> PROBLEM DESCRIPTION
Every line of the material is to be repeated exactly as it stands.

> DATA SECTION
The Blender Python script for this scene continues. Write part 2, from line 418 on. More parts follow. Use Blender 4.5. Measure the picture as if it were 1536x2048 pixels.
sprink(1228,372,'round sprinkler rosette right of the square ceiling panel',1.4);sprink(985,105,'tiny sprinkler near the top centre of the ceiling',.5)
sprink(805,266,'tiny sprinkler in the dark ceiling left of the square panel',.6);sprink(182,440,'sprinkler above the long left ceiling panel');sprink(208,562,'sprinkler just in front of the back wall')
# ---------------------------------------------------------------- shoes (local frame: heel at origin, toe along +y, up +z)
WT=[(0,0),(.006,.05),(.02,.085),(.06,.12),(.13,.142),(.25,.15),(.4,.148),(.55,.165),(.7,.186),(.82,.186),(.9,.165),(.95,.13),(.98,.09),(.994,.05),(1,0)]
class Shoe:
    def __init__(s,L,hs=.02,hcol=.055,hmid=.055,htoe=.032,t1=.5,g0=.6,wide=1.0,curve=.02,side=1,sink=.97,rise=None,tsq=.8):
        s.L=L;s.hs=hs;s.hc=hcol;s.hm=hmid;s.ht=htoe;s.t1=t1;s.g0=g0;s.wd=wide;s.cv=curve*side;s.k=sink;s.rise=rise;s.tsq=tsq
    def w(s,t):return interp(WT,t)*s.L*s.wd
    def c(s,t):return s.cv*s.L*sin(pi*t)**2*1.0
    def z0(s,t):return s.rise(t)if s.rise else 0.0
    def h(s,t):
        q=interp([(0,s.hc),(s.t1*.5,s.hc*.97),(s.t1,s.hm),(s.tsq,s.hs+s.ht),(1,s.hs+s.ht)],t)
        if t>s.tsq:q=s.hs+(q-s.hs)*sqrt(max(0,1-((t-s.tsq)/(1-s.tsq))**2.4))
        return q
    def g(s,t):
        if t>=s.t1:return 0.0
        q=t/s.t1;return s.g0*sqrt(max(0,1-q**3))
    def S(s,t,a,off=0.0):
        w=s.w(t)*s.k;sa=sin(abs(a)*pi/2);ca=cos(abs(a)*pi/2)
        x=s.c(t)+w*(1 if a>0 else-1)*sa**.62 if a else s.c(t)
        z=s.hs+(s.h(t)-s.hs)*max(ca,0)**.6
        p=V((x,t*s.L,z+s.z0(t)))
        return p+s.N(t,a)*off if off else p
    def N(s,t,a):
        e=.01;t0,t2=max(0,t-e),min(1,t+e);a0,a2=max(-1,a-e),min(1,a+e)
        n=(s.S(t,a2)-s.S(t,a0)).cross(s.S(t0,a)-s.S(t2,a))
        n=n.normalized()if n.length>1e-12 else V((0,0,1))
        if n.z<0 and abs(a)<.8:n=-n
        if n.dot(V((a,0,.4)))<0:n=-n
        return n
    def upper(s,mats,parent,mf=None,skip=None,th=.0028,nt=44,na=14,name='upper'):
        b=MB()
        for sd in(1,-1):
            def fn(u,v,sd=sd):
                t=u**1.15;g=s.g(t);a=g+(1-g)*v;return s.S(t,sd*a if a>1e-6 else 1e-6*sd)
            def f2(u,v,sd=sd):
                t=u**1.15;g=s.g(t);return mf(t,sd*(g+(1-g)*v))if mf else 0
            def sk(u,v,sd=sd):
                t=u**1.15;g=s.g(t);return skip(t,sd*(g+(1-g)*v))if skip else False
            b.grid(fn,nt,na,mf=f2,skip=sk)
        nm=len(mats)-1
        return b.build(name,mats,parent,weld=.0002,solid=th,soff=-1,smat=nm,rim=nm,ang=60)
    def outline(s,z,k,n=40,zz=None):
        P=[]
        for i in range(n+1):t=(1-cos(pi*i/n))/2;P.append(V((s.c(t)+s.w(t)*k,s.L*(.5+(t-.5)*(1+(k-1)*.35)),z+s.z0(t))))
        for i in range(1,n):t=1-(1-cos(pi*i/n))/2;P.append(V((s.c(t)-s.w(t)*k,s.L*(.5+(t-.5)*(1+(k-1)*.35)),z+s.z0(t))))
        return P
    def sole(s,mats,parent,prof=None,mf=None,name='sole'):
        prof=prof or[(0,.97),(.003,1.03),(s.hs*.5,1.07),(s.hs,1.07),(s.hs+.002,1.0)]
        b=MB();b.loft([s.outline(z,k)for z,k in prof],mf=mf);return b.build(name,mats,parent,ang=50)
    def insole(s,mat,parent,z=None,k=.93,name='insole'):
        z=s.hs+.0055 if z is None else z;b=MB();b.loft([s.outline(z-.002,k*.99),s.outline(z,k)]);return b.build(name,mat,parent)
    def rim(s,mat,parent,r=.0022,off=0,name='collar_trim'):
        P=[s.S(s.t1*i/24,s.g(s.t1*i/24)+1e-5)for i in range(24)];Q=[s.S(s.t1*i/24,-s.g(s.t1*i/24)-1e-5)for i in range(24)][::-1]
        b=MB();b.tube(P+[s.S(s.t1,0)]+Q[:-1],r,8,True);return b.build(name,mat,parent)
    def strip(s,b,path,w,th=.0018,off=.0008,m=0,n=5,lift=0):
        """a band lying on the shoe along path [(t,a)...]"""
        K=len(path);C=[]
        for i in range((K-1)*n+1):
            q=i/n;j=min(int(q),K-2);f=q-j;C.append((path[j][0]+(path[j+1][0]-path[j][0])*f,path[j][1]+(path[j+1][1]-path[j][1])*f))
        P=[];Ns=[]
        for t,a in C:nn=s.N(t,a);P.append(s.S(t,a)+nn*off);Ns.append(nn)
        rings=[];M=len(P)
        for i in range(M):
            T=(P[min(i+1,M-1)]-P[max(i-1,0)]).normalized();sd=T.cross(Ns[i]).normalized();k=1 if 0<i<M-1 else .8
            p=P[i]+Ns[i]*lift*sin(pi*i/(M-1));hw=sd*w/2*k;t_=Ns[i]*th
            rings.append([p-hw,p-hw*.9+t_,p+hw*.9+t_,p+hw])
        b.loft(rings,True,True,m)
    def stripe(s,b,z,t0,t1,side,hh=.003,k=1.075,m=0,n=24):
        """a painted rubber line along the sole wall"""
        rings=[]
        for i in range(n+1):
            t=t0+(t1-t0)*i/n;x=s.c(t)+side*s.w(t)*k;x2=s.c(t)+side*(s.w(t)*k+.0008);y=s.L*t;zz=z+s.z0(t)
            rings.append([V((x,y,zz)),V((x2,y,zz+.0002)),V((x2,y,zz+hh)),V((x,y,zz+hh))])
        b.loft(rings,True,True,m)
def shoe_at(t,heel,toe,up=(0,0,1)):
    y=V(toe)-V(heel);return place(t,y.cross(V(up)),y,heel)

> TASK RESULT
The Blender Python script for this scene continues. Write part 2, from line 418 on. More parts follow. Use Blender 4.5. Measure the picture as if it were 1536x2048 pixels.
sprink(1228,372,'round sprinkler rosette right of the square ceiling panel',1.4);sprink(985,105,'tiny sprinkler near the top centre of the ceiling',.5)
sprink(805,266,'tiny sprinkler in the dark ceiling left of the square panel',.6);sprink(182,440,'sprinkler above the long left ceiling panel');sprink(208,562,'sprinkler just in front of the back wall')
# ---------------------------------------------------------------- shoes (local frame: heel at origin, toe along +y, up +z)
WT=[(0,0),(.006,.05),(.02,.085),(.06,.12),(.13,.142),(.25,.15),(.4,.148),(.55,.165),(.7,.186),(.82,.186),(.9,.165),(.95,.13),(.98,.09),(.994,.05),(1,0)]
class Shoe:
    def __init__(s,L,hs=.02,hcol=.055,hmid=.055,htoe=.032,t1=.5,g0=.6,wide=1.0,curve=.02,side=1,sink=.97,rise=None,tsq=.8):
        s.L=L;s.hs=hs;s.hc=hcol;s.hm=hmid;s.ht=htoe;s.t1=t1;s.g0=g0;s.wd=wide;s.cv=curve*side;s.k=sink;s.rise=rise;s.tsq=tsq
    def w(s,t):return interp(WT,t)*s.L*s.wd
    def c(s,t):return s.cv*s.L*sin(pi*t)**2*1.0
    def z0(s,t):return s.rise(t)if s.rise else 0.0
    def h(s,t):
        q=interp([(0,s.hc),(s.t1*.5,s.hc*.97),(s.t1,s.hm),(s.tsq,s.hs+s.ht),(1,s.hs+s.ht)],t)
        if t>s.tsq:q=s.hs+(q-s.hs)*sqrt(max(0,1-((t-s.tsq)/(1-s.tsq))**2.4))
        return q
    def g(s,t):
        if t>=s.t1:return 0.0
        q=t/s.t1;return s.g0*sqrt(max(0,1-q**3))
    def S(s,t,a,off=0.0):
        w=s.w(t)*s.k;sa=sin(abs(a)*pi/2);ca=cos(abs(a)*pi/2)
        x=s.c(t)+w*(1 if a>0 else-1)*sa**.62 if a else s.c(t)
        z=s.hs+(s.h(t)-s.hs)*max(ca,0)**.6
        p=V((x,t*s.L,z+s.z0(t)))
        return p+s.N(t,a)*off if off else p
    def N(s,t,a):
        e=.01;t0,t2=max(0,t-e),min(1,t+e);a0,a2=max(-1,a-e),min(1,a+e)
        n=(s.S(t,a2)-s.S(t,a0)).cross(s.S(t0,a)-s.S(t2,a))
        n=n.normalized()if n.length>1e-12 else V((0,0,1))
        if n.z<0 and abs(a)<.8:n=-n
        if n.dot(V((a,0,.4)))<0:n=-n
        return n
    def upper(s,mats,parent,mf=None,skip=None,th=.0028,nt=44,na=14,name='upper'):
        b=MB()
        for sd in(1,-1):
            def fn(u,v,sd=sd):
                t=u**1.15;g=s.g(t);a=g+(1-g)*v;return s.S(t,sd*a if a>1e-6 else 1e-6*sd)
            def f2(u,v,sd=sd):
                t=u**1.15;g=s.g(t);return mf(t,sd*(g+(1-g)*v))if mf else 0
            def sk(u,v,sd=sd):
                t=u**1.15;g=s.g(t);return skip(t,sd*(g+(1-g)*v))if skip else False
            b.grid(fn,nt,na,mf=f2,skip=sk)
        nm=len(mats)-1
        return b.build(name,mats,parent,weld=.0002,solid=th,soff=-1,smat=nm,rim=nm,ang=60)
    def outline(s,z,k,n=40,zz=None):
        P=[]
        for i in range(n+1):t=(1-cos(pi*i/n))/2;P.append(V((s.c(t)+s.w(t)*k,s.L*(.5+(t-.5)*(1+(k-1)*.35)),z+s.z0(t))))
        for i in range(1,n):t=1-(1-cos(pi*i/n))/2;P.append(V((s.c(t)-s.w(t)*k,s.L*(.5+(t-.5)*(1+(k-1)*.35)),z+s.z0(t))))
        return P
    def sole(s,mats,parent,prof=None,mf=None,name='sole'):
        prof=prof or[(0,.97),(.003,1.03),(s.hs*.5,1.07),(s.hs,1.07),(s.hs+.002,1.0)]
        b=MB();b.loft([s.outline(z,k)for z,k in prof],mf=mf);return b.build(name,mats,parent,ang=50)
    def insole(s,mat,parent,z=None,k=.93,name='insole'):
        z=s.hs+.0055 if z is None else z;b=MB();b.loft([s.outline(z-.002,k*.99),s.outline(z,k)]);return b.build(name,mat,parent)
    def rim(s,mat,parent,r=.0022,off=0,name='collar_trim'):
        P=[s.S(s.t1*i/24,s.g(s.t1*i/24)+1e-5)for i in range(24)];Q=[s.S(s.t1*i/24,-s.g(s.t1*i/24)-1e-5)for i in range(24)][::-1]
        b=MB();b.tube(P+[s.S(s.t1,0)]+Q[:-1],r,8,True);return b.build(name,mat,parent)
    def strip(s,b,path,w,th=.0018,off=.0008,m=0,n=5,lift=0):
        """a band lying on the shoe along path [(t,a)...]"""
        K=len(path);C=[]
        for i in range((K-1)*n+1):
            q=i/n;j=min(int(q),K-2);f=q-j;C.append((path[j][0]+(path[j+1][0]-path[j][0])*f,path[j][1]+(path[j+1][1]-path[j][1])*f))
        P=[];Ns=[]
        for t,a in C:nn=s.N(t,a);P.append(s.S(t,a)+nn*off);Ns.append(nn)
        rings=[];M=len(P)
        for i in range(M):
            T=(P[min(i+1,M-1)]-P[max(i-1,0)]).normalized();sd=T.cross(Ns[i]).normalized();k=1 if 0<i<M-1 else .8
            p=P[i]+Ns[i]*lift*sin(pi*i/(M-1));hw=sd*w/2*k;t_=Ns[i]*th
            rings.append([p-hw,p-hw*.9+t_,p+hw*.9+t_,p+hw])
        b.loft(rings,True,True,m)
    def stripe(s,b,z,t0,t1,side,hh=.003,k=1.075,m=0,n=24):
        """a painted rubber line along the sole wall"""
        rings=[]
        for i in range(n+1):
            t=t0+(t1-t0)*i/n;x=s.c(t)+side*s.w(t)*k;x2=s.c(t)+side*(s.w(t)*k+.0008);y=s.L*t;zz=z+s.z0(t)
            rings.append([V((x,y,zz)),V((x2,y,zz+.0002)),V((x2,y,zz+hh)),V((x,y,zz+hh))])
        b.loft(rings,True,True,m)
def shoe_at(t,heel,toe,up=(0,0,1)):
    y=V(toe)-V(heel);return place(t,y.cross(V(up)),y,heel)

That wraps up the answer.